I have two blogs, one for family and one for me. On my family blog I have a list of other blogs that I like to visit. On some of those blogs there are also lists of blogs that I also like to visit. Why don't I have them on my blog? I don't know. However, I know that many of those blogs post topics that really cause me to think and evaluate what I think and how I'm living my life. They are inspiring and seem so smart! I want a smart blog. I want to post deep, soul-searching, and insightful posts. I have all kinds of thoughts and articles running through my head all the time, but as soon as I begin to try and put my thoughts into words, they get all mixed up.
When I was in school, I could regurgitate all kinds of facts and opinions. I could argue with the best of them as long as I'd read enough to get a basic understanding of what was going on. I could turn in really great papers to my teachers, especially once I understood what it is they wanted in a good paper. Really, though, all I was doing was taking other people's words and thoughts and making them sound like they were my own. I'm now in a stage of life where I should be forming my own opinions and thoughts. A stage where I can learn from others words, but where I truly decide for myself what it is I believe and want. I'm not writing papers to be graded by a teacher. I'm not even writing articles for others to read to secure a job for myself. I am simply writing my thoughts, beliefs and experiences to strengthen myself and to possibly strengthen someone else. I also write to organize my thoughts and to maybe get advice from other like minded people.
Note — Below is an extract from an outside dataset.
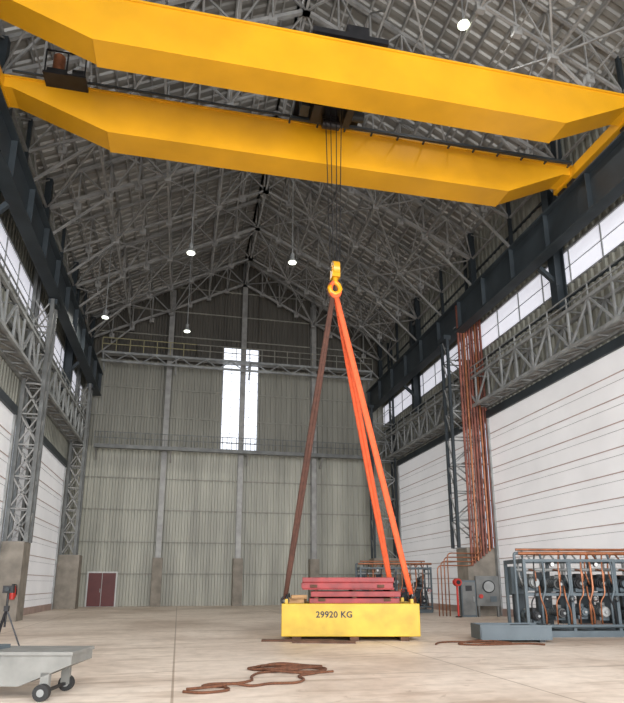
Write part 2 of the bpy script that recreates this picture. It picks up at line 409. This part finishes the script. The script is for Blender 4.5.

Mostly lately, I feel like I've been wanting someone else to tell me what to do. I feel like asking for advice and having someone say "Do this" or "Do that" or "Don't do that". And yet, I know if some was to take over my life and tell me how to run it I would not like that in the least. So, instead of asking for advice all the time, I want to post insightful things I've learned, but first I have to learn them, or at least recognize that I've learned something, and that takes work. Lots of hard work.